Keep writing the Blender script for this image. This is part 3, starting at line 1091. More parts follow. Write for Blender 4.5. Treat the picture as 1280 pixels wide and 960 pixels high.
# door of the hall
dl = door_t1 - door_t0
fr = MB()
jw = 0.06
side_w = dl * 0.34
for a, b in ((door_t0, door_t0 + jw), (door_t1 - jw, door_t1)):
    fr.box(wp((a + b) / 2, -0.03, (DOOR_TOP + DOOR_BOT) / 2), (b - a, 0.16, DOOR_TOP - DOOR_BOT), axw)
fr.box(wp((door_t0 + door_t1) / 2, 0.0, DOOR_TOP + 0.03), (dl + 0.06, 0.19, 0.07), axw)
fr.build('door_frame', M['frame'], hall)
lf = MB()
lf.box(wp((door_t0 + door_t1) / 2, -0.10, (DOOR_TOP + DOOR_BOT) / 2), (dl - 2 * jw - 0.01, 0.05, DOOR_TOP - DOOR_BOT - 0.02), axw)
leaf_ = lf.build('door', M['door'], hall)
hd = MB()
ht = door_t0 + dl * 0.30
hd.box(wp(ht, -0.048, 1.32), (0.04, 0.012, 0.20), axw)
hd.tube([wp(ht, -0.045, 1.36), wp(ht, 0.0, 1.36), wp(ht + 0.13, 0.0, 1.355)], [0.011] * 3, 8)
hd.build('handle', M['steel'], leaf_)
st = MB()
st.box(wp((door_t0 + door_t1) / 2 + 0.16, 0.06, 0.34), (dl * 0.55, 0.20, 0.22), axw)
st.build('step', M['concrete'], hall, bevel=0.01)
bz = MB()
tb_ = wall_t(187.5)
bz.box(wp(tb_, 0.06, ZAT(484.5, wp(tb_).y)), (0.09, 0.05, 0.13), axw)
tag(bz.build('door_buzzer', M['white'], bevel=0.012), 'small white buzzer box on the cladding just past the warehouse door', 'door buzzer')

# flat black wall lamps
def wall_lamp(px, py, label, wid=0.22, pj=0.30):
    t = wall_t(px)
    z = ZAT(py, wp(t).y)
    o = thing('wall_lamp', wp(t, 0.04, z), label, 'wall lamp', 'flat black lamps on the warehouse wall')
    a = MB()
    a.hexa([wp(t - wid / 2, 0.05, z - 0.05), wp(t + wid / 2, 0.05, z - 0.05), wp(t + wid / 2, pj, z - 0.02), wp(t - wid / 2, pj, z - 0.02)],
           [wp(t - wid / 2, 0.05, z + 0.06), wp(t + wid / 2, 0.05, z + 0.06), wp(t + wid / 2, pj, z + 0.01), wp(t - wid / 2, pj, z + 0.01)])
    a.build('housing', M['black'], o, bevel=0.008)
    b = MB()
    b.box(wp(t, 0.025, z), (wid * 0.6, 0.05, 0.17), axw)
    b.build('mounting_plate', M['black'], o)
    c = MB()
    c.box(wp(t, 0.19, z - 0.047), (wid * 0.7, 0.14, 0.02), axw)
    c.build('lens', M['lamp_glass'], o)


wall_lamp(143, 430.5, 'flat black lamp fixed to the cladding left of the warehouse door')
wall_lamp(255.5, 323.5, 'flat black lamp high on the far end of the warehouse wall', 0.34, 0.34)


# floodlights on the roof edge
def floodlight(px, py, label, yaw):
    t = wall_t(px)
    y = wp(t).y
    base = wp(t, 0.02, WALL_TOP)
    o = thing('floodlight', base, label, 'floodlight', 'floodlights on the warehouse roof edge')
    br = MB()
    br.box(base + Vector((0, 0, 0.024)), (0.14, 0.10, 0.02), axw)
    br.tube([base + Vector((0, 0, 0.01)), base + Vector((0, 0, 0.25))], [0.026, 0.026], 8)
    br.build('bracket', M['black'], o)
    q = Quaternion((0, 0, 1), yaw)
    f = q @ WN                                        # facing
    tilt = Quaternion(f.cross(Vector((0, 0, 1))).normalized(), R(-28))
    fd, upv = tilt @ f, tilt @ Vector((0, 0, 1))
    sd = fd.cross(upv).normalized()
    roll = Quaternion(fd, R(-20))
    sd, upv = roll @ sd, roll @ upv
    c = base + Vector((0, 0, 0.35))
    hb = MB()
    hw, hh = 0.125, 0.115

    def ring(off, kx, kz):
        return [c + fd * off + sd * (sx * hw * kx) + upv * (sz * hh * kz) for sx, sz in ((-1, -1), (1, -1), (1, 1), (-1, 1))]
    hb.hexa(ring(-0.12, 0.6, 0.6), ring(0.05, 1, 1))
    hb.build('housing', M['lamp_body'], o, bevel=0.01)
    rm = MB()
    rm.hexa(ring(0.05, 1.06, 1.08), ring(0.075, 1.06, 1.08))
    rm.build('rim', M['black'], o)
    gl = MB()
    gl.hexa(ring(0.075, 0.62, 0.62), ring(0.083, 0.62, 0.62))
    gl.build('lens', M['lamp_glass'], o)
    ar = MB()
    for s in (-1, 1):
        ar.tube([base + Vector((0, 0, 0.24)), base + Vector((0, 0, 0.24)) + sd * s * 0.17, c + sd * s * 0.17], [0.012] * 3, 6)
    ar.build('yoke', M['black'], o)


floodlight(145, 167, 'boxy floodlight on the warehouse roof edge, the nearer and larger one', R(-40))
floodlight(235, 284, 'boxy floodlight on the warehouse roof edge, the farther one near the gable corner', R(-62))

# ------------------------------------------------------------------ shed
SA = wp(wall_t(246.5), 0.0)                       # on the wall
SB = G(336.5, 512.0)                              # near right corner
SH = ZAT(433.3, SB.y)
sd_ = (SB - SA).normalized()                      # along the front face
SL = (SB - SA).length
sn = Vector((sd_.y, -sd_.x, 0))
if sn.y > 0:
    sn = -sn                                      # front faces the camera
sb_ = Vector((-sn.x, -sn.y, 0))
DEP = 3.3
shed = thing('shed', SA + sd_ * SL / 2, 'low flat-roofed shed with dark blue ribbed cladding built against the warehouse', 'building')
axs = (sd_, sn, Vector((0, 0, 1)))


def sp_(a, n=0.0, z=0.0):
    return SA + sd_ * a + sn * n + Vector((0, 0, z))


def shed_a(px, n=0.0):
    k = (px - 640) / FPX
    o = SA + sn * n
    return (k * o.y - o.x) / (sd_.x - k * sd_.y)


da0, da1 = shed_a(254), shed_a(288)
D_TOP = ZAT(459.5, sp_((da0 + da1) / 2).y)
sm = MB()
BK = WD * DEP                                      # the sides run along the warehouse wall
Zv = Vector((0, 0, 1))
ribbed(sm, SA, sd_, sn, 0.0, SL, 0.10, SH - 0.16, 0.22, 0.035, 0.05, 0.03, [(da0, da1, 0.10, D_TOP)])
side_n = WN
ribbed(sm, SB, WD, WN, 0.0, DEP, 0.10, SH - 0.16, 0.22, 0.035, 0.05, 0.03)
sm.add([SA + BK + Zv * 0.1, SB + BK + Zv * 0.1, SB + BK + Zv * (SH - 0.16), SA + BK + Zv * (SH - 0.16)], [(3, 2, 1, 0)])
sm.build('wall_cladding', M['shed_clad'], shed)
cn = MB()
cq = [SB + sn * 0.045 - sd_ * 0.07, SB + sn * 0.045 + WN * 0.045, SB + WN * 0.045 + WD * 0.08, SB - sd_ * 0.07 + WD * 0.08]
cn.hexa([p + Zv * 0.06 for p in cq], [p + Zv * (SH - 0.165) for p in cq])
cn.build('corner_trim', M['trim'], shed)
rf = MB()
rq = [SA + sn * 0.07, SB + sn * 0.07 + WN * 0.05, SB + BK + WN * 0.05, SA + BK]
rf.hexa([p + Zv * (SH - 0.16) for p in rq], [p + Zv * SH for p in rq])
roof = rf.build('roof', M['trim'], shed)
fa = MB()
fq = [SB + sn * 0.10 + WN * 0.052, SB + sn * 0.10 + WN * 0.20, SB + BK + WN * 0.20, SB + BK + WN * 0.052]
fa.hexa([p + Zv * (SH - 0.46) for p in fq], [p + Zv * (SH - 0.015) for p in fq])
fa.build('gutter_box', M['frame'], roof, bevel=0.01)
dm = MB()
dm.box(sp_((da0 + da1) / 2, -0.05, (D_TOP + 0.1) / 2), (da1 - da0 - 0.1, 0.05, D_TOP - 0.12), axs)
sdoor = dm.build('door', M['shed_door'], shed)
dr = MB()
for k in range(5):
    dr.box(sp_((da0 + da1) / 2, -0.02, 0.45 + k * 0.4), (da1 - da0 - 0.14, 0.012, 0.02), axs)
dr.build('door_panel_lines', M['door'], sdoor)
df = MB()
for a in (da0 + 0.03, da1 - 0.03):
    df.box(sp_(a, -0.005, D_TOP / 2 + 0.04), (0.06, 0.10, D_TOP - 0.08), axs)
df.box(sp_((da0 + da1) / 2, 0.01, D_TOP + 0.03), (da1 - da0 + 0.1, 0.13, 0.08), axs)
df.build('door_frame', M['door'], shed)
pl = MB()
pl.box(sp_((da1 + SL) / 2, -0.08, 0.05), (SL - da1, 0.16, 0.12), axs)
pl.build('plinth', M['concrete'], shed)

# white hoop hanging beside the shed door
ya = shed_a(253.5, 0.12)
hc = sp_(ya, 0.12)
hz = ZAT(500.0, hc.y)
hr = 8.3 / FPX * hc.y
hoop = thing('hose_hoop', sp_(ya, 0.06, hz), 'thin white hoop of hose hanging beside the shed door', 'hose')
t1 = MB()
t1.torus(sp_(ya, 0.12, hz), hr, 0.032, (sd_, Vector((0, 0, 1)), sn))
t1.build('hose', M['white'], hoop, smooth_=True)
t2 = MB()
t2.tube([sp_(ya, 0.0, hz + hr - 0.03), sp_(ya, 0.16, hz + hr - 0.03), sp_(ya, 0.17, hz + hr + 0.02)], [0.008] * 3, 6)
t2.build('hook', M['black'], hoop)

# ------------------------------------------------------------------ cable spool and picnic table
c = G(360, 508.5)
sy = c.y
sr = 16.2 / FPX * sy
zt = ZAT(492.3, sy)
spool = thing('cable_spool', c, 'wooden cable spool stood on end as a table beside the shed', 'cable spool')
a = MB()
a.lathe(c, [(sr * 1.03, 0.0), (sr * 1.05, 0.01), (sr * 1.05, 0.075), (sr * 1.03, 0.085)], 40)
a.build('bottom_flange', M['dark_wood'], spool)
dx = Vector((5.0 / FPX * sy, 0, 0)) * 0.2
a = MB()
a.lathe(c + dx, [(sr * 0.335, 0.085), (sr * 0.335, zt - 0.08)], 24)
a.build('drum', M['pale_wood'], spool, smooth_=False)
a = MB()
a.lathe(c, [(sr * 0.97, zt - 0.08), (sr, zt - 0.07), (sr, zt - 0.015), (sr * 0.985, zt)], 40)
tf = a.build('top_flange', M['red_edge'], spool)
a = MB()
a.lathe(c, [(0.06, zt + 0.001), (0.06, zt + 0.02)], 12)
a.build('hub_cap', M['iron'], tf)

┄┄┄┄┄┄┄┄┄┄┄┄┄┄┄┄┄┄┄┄

▶ PROBLEM DETAILS
Print, unaltered, every line from the beginning of the material down to the line with "tag(bz.build('door_buzzer', M['white'], bevel=0.012), 'small".

▶ ANSWER FOR THE TASK
Keep writing the Blender script for this image. This is part 3, starting at line 1091. More parts follow. Write for Blender 4.5. Treat the picture as 1280 pixels wide and 960 pixels high.
# door of the hall
dl = door_t1 - door_t0
fr = MB()
jw = 0.06
side_w = dl * 0.34
for a, b in ((door_t0, door_t0 + jw), (door_t1 - jw, door_t1)):
    fr.box(wp((a + b) / 2, -0.03, (DOOR_TOP + DOOR_BOT) / 2), (b - a, 0.16, DOOR_TOP - DOOR_BOT), axw)
fr.box(wp((door_t0 + door_t1) / 2, 0.0, DOOR_TOP + 0.03), (dl + 0.06, 0.19, 0.07), axw)
fr.build('door_frame', M['frame'], hall)
lf = MB()
lf.box(wp((door_t0 + door_t1) / 2, -0.10, (DOOR_TOP + DOOR_BOT) / 2), (dl - 2 * jw - 0.01, 0.05, DOOR_TOP - DOOR_BOT - 0.02), axw)
leaf_ = lf.build('door', M['door'], hall)
hd = MB()
ht = door_t0 + dl * 0.30
hd.box(wp(ht, -0.048, 1.32), (0.04, 0.012, 0.20), axw)
hd.tube([wp(ht, -0.045, 1.36), wp(ht, 0.0, 1.36), wp(ht + 0.13, 0.0, 1.355)], [0.011] * 3, 8)
hd.build('handle', M['steel'], leaf_)
st = MB()
st.box(wp((door_t0 + door_t1) / 2 + 0.16, 0.06, 0.34), (dl * 0.55, 0.20, 0.22), axw)
st.build('step', M['concrete'], hall, bevel=0.01)
bz = MB()
tb_ = wall_t(187.5)
bz.box(wp(tb_, 0.06, ZAT(484.5, wp(tb_).y)), (0.09, 0.05, 0.13), axw)
tag(bz.build('door_buzzer', M['white'], bevel=0.012), 'small white buzzer box on the cladding just past the warehouse door', 'door buzzer')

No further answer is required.